Problem
You are given the root of a binary search tree (BST), where the values of exactly two nodes of the tree were swapped by mistake. Recover the tree without changing its structure.
Testcases
Input: root = [1,3,null,null,2] Output: [3,1,null,null,2] Explanation: 3 cannot be a left child of 1 because 3 > 1. Swapping 1 and 3 makes the BST valid.
Initial Result
Time spent: –
Fail. I couldn’t identify the pattern, and I got a hint about the inorder traversal, but I didn’t see the relevance.
Initial Approach
I thought about doing DFS with lower and upper bounds, but only one bound is necessary and can be checked during the (expected solution’s) inorder traversal.
What I Missed
The inorder traversal of a BST is a sorted list of its elements.
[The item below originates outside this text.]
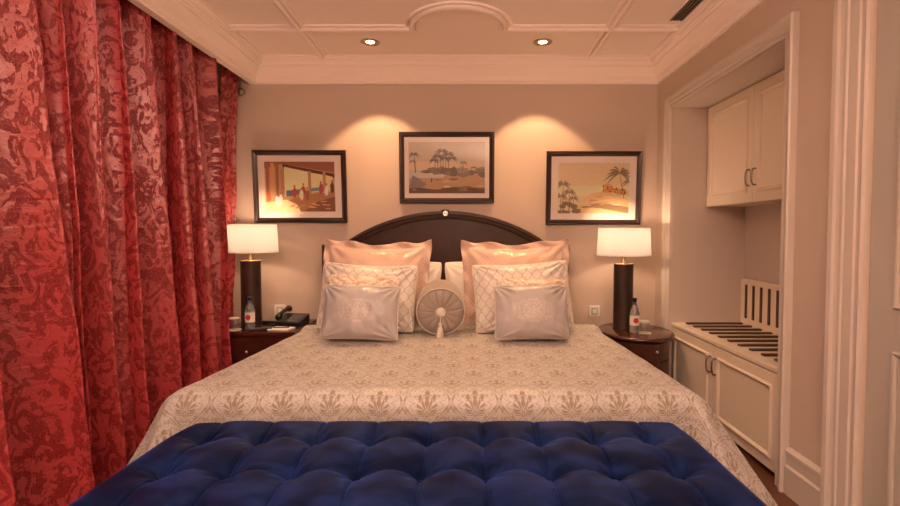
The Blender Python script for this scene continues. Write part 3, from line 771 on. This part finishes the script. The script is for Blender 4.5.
# centre: grove of palms by water
a = Art(.60, .40); a.rect(0, 0, 1, 1, (.50, .42, .33)); a.rect(0, .45, 1, .62, (.60, .47, .34))
a.poly([(0, 0), (1, 0), (1, .38), (.7, .42), (.45, .34), (.2, .38), (0, .30)], (.44, .29, .18)); a.poly([(0, .30), (.45, .30), (.5, .38), (.3, .42), (0, .42)], (.50, .47, .43))
random.seed(5)
for i in range(26): a.blob(random.uniform(.2, 1.0), random.uniform(.36, .48), random.uniform(.04, .09), random.uniform(.03, .07), random.choice([(.16, .13, .10), (.22, .18, .14), (.30, .25, .19)]), 11, .3)
for i in range(6): u = .34 + i * .035; a.poly([(u, .44), (u + .008, .44), (u + .012, .74), (u + .004, .74)], (.20, .13, .09))
for u, v, s_ in ((.38, .72, .13), (.44, .82, .15), (.52, .76, .15), (.57, .68, .12), (.33, .64, .11), (.47, .68, .12)): a.palm(u, v, s_, (.13, .10, .08), k=11)
a.palm(.07, .76, .12, (.13, .11, .10), (.2, .14, .1), (.09, .4)); a.palm(.05, .62, .09, (.2, .17, .15))
a.palm(.72, .60, .09, (.2, .16, .12), (.25, .18, .12), (.70, .42)); a.palm(.85, .50, .08, (.2, .16, .12))
a.poly([(0, 0), (1, 0), (1, .10), (.6, .12), (.3, .08), (0, .14)], (.14, .085, .05))
for i in range(20): a.blob(random.uniform(.0, 1.0), random.uniform(.06, .30), random.uniform(.03, .08), random.uniform(.01, .03), random.choice([(.22, .14, .09), (.55, .38, .24), (.3, .2, .13)]), 9, .35)
a.poly([(0, .1), (.05, .35), (.15, .28), (.22, .12)], (.24, .20, .17)); a.blob(.30, .26, .01, .05, (.12, .08, .06), 8, .1); a.blob(.50, .13, .05, .02, (.7, .6, .5), 8, .3)
picture(-.541, .207, 1.458, 2.012, a, 'dark framed print of a palm grove by water, hanging highest above the headboard')
# right: spotted cat on a rock below palms
a = Art(.56, .395); a.rect(0, 0, 1, 1, (.72, .54, .36)); a.rect(0, .35, 1, .55, (.80, .62, .42))
random.seed(9)
a.poly([(.25, 0), (1, 0), (1, .45), (.75, .42), (.55, .45), (.42, .36), (.3, .22)], (.66, .48, .27)); a.poly([(.3, .12), (.6, .1), (1, .0), (1, .12), (.6, .22)], (.30, .19, .10)); a.poly([(.42, .40), (.70, .44), (1, .28), (1, .34), (.72, .50), (.5, .46)], (.80, .64, .40))
for i in range(16): u = random.uniform(.35, .95); a.blob(u, random.uniform(.10, .36), .06, .012, random.choice([(.45, .3, .16), (.85, .68, .44)]), 8, .4)
a.palm(.86, .80, .30, (.26, .19, .11), (.36, .25, .14), (.93, .3), 11); a.palm(.99, .62, .16, (.3, .22, .13))
for u, v, s_ in ((.07, .58, .18), (.16, .42, .16), (.04, .34, .16), (.22, .30, .12)): a.palm(u, v, s_, (.27, .21, .14), (.3, .22, .14), (u, 0), 11)
for i in range(14): a.blob(random.uniform(0, .28), random.uniform(.0, .2), .05, .04, (.23, .17, .11), 9, .3)
a.blob(.69, .50, .095, .085, (.62, .33, .13), 14, .1); a.blob(.80, .46, .10, .05, (.62, .33, .13), 14, .1); a.blob(.90, .42, .07, .05, (.55, .28, .11), 12, .1); a.blob(.62, .50, .035, .055, (.85, .66, .45), 12, .1)
for i in range(34): u = random.uniform(.62, .95); a.blob(u, .50 - (u - .62) * .22 + random.uniform(-.05, .05), .010, .012, (.16, .08, .05), 6, .2)
picture(.616, 1.366, 1.286, 1.862, a, 'dark framed print of a spotted cat resting under palms, above the right lamp')

# ------------------------------------------------------------------ niche furniture
FX = XR + .014                                              # front of lower cabinet
CZ = .555
cab = thing('base_cabinet', 'low cream two-door cabinet with slatted luggage top inside the niche', 'cabinet', (0, 0, 0))
y0, y1 = NY0 + .006, NY1 - .006
obj('cabinet_body', B(FX + .02, NX - .006, y0, y1, .02, CZ - .025), 'cabinet_paint', cab)
obj('cabinet_top', B(FX - .004, NX - .006, y0, y1, CZ - .025, CZ), 'cabinet_paint', cab, bevel=.004)
ym = 3.105
def cab_door(name, ya, yb, z0, z1, x, hy, hz, par, mat='cabinet_paint'):
    d = obj(name, B(x, x + .02, ya, yb, z0, z1), mat, par, bevel=.002)
    panel('door_moulding', x, ya + .06, yb - .06, z0 + .06, z1 - .06, mat, d, [(0, 0), (0, .008), (.008, .014), (.016, .010), (.022, .003), (.022, 0)])
    obj('handle', tube([(x + .002, hy, hz - .05), (x - .018, hy, hz - .048), (x - .026, hy, hz - .03), (x - .028, hy, hz), (x - .026, hy, hz + .03), (x - .018, hy, hz + .048), (x + .002, hy, hz + .05)], .0055, 8), 'pewter', d, True)
cab_door('door', ym + .002, y1 - .004, .03, CZ - .03, FX, ym + .035, .40, cab)
cab_door('door', y0 + .004, ym - .002, .03, CZ - .03, FX, ym - .035, .40, cab)
for k in range(11):
    y = 3.67 - k * .119
    if y < y0 + .03: break
    obj('slat', B(FX + .075, NX - .05, y - .016, y + .016, CZ, CZ + .012), 'slat_wood', cab, bevel=.003)
bk = obj('back_board', B(NX - .024, NX - .006, y0, y1, CZ + .0005, CZ + .33), 'cabinet_paint', cab, bevel=.002)
for k in range(14):
    y = 3.665 - k * .094
    if y < y0 + .02: break
    obj('upright_slat', B(NX - .032, NX - .024, y - .012, y + .012, CZ + .045, CZ + .29), 'slat_wood', cab, bevel=.003)
UX = 1.757; UZ0, UZ1 = 1.415, NZ - .006
up = thing('wall_cabinet', 'cream two-door wall cabinet fixed high inside the niche', 'cabinet', (0, 0, 0))
obj('cabinet_body', B(UX + .02, NX - .006, y0, y1, UZ0, UZ1), 'cabinet_paint', up)
cab_door('door', 3.142, y1 - .004, UZ0 - .004, UZ1 - .004, UX, 3.142 + .032, 1.565, up)
cab_door('door', y0 + .004, 3.138, UZ0 - .004, UZ1 - .004, UX, 3.138 - .032, 1.565, up)

# ------------------------------------------------------------------ curtains
def curtain(name, label, ya, yb, x_top, x_bot, folds, amp_t, amp_b, seed, lean=0.0, ztop=2.55, zb=.015, bulge=0, endlean=0):
    rnd = random.Random(seed); n = int(folds * 34); m_ = 90
    ws = [rnd.uniform(.6, 1.5) for _ in range(int(folds) + 1)]; tot = sum(ws[:int(folds)]); am = [rnd.uniform(.6, 1.15) for _ in ws]; sh = [rnd.uniform(-.25, .25) for _ in ws]
    nf = int(folds); bm = bmesh.new(); uvl = bm.loops.layers.uv.new('UVMap'); rows = []
    for j in range(m_ + 1):
        f = j / m_; z = zb + (ztop - zb) * f; g = 1 - f; row = []; L = 0; prev = None
        for i in range(n + 1):
            s = i / n; ph = s * nf; k = min(nf - 1, int(ph)); fr = ph - k
            base = sum(ws[:k]) / tot; yy = base + ws[k] / tot * fr
            y = ya + (yb - ya) * yy
            a = (am[k] * (1 - fr) + am[min(k + 1, nf - 1)] * fr)
            amp = (amp_t + (amp_b - amp_t) * g ** .7) * a
            c = -cos(2 * pi * fr)
            # rounder fronts, narrow deep backs
            c = (1 - (1 - (c + 1) / 2) ** 1.7) * 2 - 1
            x = x_top + (x_bot - x_top) * g ** .8 + amp * c + amp * .22 * sin(4 * pi * fr + sh[k] * 12 + z * .8) * (.4 + g)
            y += .50 * amp * sin(2 * pi * fr) * (1 + sh[k]) + lean * g * (yy - .3) + sh[k] * .10 * g * sin(pi * fr)
            y += endlean * g ** 1.3 * max(0, yy - .75) * 4
            x += .010 * noise.noise((y * 4, z * 2.2, seed)) * (1 + g) + .005 * noise.noise((y * 11, z * 9, seed + 3)) + bulge * sin(pi * min(1, g * 1.2)) * .03
            # little horizontal silk crumples
            x += .0045 * noise.noise((y * 6, z * 30, seed + 8)) * max(0, sin(2 * pi * (z * .6 + k * .37)))
            p = Vector((x, y, z))
            if prev: L += (Vector((p.x, p.y, 0)) - Vector((prev.x, prev.y, 0))).length if j == 0 else rows[0][i][1][0] - rows[0][i - 1][1][0]
            prev = p; row.append((bm.verts.new(p), [L, z]))
        rows.append(row)
    for r0, r1 in zip(rows, rows[1:]):
        for i in range(n):
            q = (r0[i], r0[i + 1], r1[i + 1], r1[i]); fc = bm.faces.new([b[0] for b in q])
            for l, b in zip(fc.loops, q): l[uvl].uv = b[1]
    o = obj(name, bm, 'crimson_damask', None, True, recalc=False)
    md = o.modifiers.new('t', 'SOLIDIFY'); md.thickness = .004; md.offset = 0
    return setp(o, label, 'curtain', 'crimson damask curtains')
curtain('curtain', 'crimson damask curtain panel nearest the viewer, at the left edge of the photo', .55, 2.12, -1.78, -1.675, 5.0, .070, .112, 4, lean=0, endlean=.10)
curtain('curtain', 'wide crimson damask curtain panel hanging beside the bed', 2.04, 3.62, -1.795, -1.725, 7.0, .070, .118, 9, endlean=-.13)
curtain('curtain', 'narrow crimson damask curtain panel behind the left lamp in the corner', 3.80, 4.02, -1.80, -1.89, 3, .028, .03, 13, zb=.04)
t = thing('curtain_rod', 'curtain rod end with turned finial below the cornice in the left corner', 'curtain rod', (-1.90, 0, 2.33))
obj('rod', tube([(-.06, .4, 0), (-.06, 3.98, 0)], .014, 12), 'pewter', t, True)
fn = lathe([(.010, 0), (.022, .01), (.026, .025), (.018, .04), (.026, .05), (.03, .065), (.02, .09), (.004, .10)], 16)
bmesh.ops.rotate(fn, verts=fn.verts, matrix=Matrix.Rotation(pi / 2, 3, 'Y')); bmesh.ops.translate(fn, verts=fn.verts, vec=(.055, 4.015, 0)); 
obj('finial', fn, 'pewter', t, True)
obj('bracket', B(-.075, .062, 3.995, YB, -.018, .018), 'pewter', t, bevel=.004)

# ------------------------------------------------------------------ light
WARM = (1, .56, .27)
spot(-.70, 3.675, 52, WARM, 86, .2)
spot(.535, 3.675, 52, WARM, 86, .2)
# unseen downlights of the same model, added over the room for neutral fill
k = 0
for (x, y, nm) in ((-1.35, 2.3, 'a'), (-.70, 1.9, 'b'), (.6, 1.9, 'c'), (-.70, .3, 'd'), (.6, .3, 'e'), (-1.35, .9, 'f')):
    downlight(x, y, {'a': 'added fill downlight, unseen, over the wide curtain panel', 'b': 'added fill downlight, unseen, over the left end of the bench', 'c': 'added fill downlight, unseen, over the right end of the bench',
        'd': 'added fill downlight, unseen, behind the viewer on the left', 'e': 'added fill downlight, unseen, behind the viewer on the right', 'f': 'added fill downlight, unseen, over the near curtain panel'}[nm])
    spot(x, y, 13 if y > 1 else 12, (1, .80, .68) , 150, 1.0, rad=.12)
# two unseen floor uplighters added behind the viewer to brighten ceiling and room
def uplighter(x, y, label, e):
    t = thing('added_uplighter', label, 'added floor lamp', (x, y, 0), 0, 'added floor uplighters')
    obj('base', lathe([(.14, 0), (.14, .012), (.03, .025)], 32), 'brass', t, True)
    obj('pole', lathe([(.012, .02), (.012, 1.70)], 12), 'brass', t, True)
    obj('bowl', lathe([(.02, 1.69), (.08, 1.71), (.14, 1.76), (.16, 1.80), (.152, 1.80), (.13, 1.765), (.07, 1.72), (.01, 1.70)], 32), 'white_plastic', t, True)
    obj('bulb', lathe([(.012, 1.71), (.03, 1.73), (.03, 1.75), (.01, 1.765)], 16), 'bulb_glow', t, True)
    l = bpy.data.lights.new('fill_uplight_beam', 'SPOT'); l.energy = e * 1.06; l.color = (1, .735, .57); l.spot_size = R(172); l.spot_blend = .3; l.shadow_soft_size = .05
    o = bpy.data.objects.new('fill_uplight_beam', l); COL.objects.link(o); o.location = (x, y, 1.80); o.rotation_euler = (pi, 0, 0)
uplighter(-.55, -.7, 'brass floor uplighter added for fill light, unseen behind the viewer, nearer the curtain', 165)
uplighter(.30, -1.15, 'brass floor uplighter added for fill light, unseen behind the viewer in the middle of the room', 165)
w = bpy.data.worlds.new('World'); S.world = w; w.use_nodes = True
w.node_tree.nodes['Background'].inputs[0].default_value = (1, .8, .65, 1); w.node_tree.nodes['Background'].inputs[1].default_value = .2

# ------------------------------------------------------------------ camera
cam = bpy.data.cameras.new('camera'); co = bpy.data.objects.new('camera', cam); COL.objects.link(co)
co.location = (0, 0, 1.22); co.rotation_euler = (R(90 - 2.263), 0, 0)
cam.sensor_width = 36; cam.lens = 36 * 506 / 900; cam.shift_x = -.02; cam.clip_start = .05
S.camera = co
S.view_settings.view_transform = 'Standard'; S.view_settings.look = 'None'; S.view_settings.exposure = .52; S.view_settings.gamma = 1
S.view_settings.use_curve_mapping = False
This means we can find an O(n) space solution by traversing and identifying the out-of-order nodes before swapping their values. (I also didn’t realize that we could swap values instead of the nodes themselves at the end.)
Approach to the Solution
Maintain prev, first, and second nodes. If we don’t see that the new node is out of place (less than prev), do not do anything other than update prev. Otherwise, we make first initialize to prev only at the very first node traversed to fit this criteria. Then, update second to the node’s value and then update prev to end this “middle segment” between the two recursive calls. This algorithm allows us to set second to the last out-of-order node seen in the inorder traversal.
Key Takeaways
Review more advanced binary tree properties and algorithms. Specifically, look up edge cases where DFS traversals can be useful.